POTENSI PENINGKATAN PRODUKSI PAKAN DAN KESUBURAN LAHAN SEBAGAI DAMPAK DARI PENANANAMAN HMT PADA LAHAN PINGGIR PEMBATAS TEGALAN DAN KEBUN (STUDI KASUS KECAMATAN GEROKGAK KABUPATEN BULELENG BALI)
on
pastura Vol. 2 No. 2 : 102 - 105
ISSN : 2088-818X
POTENSI PENINGKATAN PRODUKSI PAKAN DAN KESUBURAN LAHAN SEBAGAI
DAMPAK DARI PENANANAMAN HMT PADA LAHAN PINGGIR PEMBATAS TEGALAN DAN KEBUN (STUDI KASUS KECAMATAN GEROKGAK KABUPATEN BULELENG BALI)
I M. R. Yasa, I N. Adijaya dan I N. Suyasa Balai Pengkajian Teknologi Pertanian (BPTP) Bali
ABSTRAK
Penelitian untuk menganalisis potensi peningkatan produksi pakan dan kesuburan lahan sebagai dampak dari penananaman hijauan makanan ternak (HMT) pada lahan pinggir pembatas tegalan dan kebun telah dilaksanakan di Kecamatan Gerokgak Buleleng Bali dari bulan April 2010 sampai Maret 2011. Metoda yang digunakan adalah pendekatan sistem dinamik didukung metode Participatory Rural Appraisal (PRA) untuk identifikasi sistem.
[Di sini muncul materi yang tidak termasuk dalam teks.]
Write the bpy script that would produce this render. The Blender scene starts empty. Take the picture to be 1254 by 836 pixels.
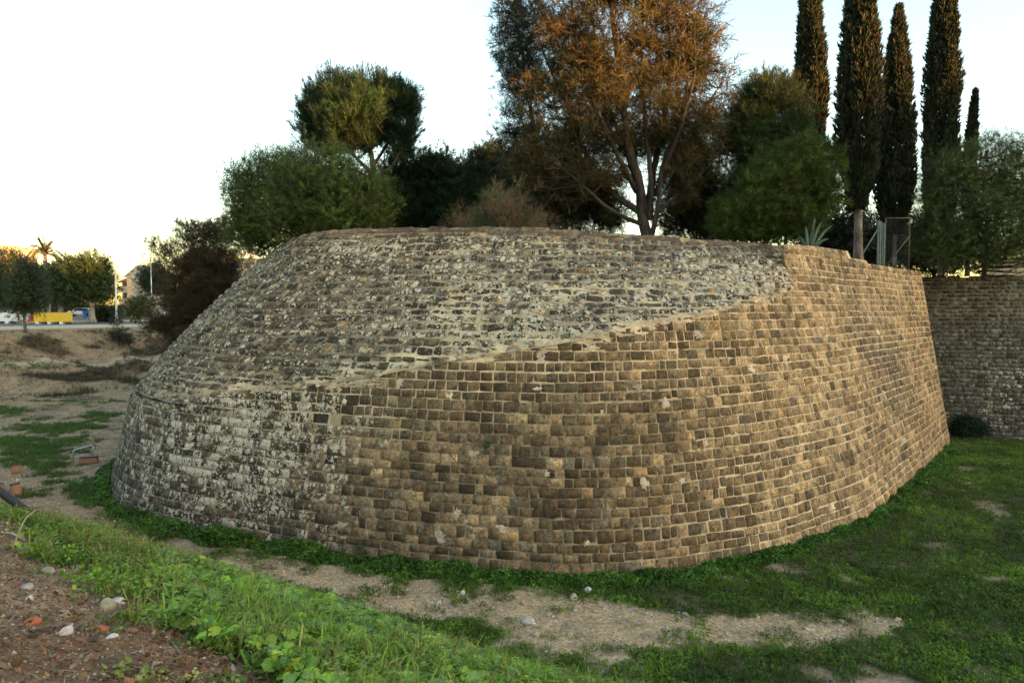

Parameter yang dianalisis adalah produksi hijauan dan potensi peningkatan tambahan unsur N ke lahan. Hasil analisis menunjukkan, penanaman HMT berupa tanaman gamal diselang selingi lamtoro dengan jarak tanam 1 (satu) meter dan, dibawahnya ditanami rumput raja dengan jarak tanam 0,5 meter sebagai tanaman pinggir pembatas kebun dan tegalan, berpotensi meningkatkan produksi pakan rata-rata 83,1%, atau sebanyak 46.468 ton/tahun 2011 dan bahkan menjadi 60.754 ton pada tahun 2034 dibandingkan produksi aktual. Selain itu penanaman legum pohon (gamal dan lamtoro) tersebut berpotensi meningkatkan pasokan unsur nitrogen ke lahan yaitu dari 83,3 ton menjadi 91,6 ton.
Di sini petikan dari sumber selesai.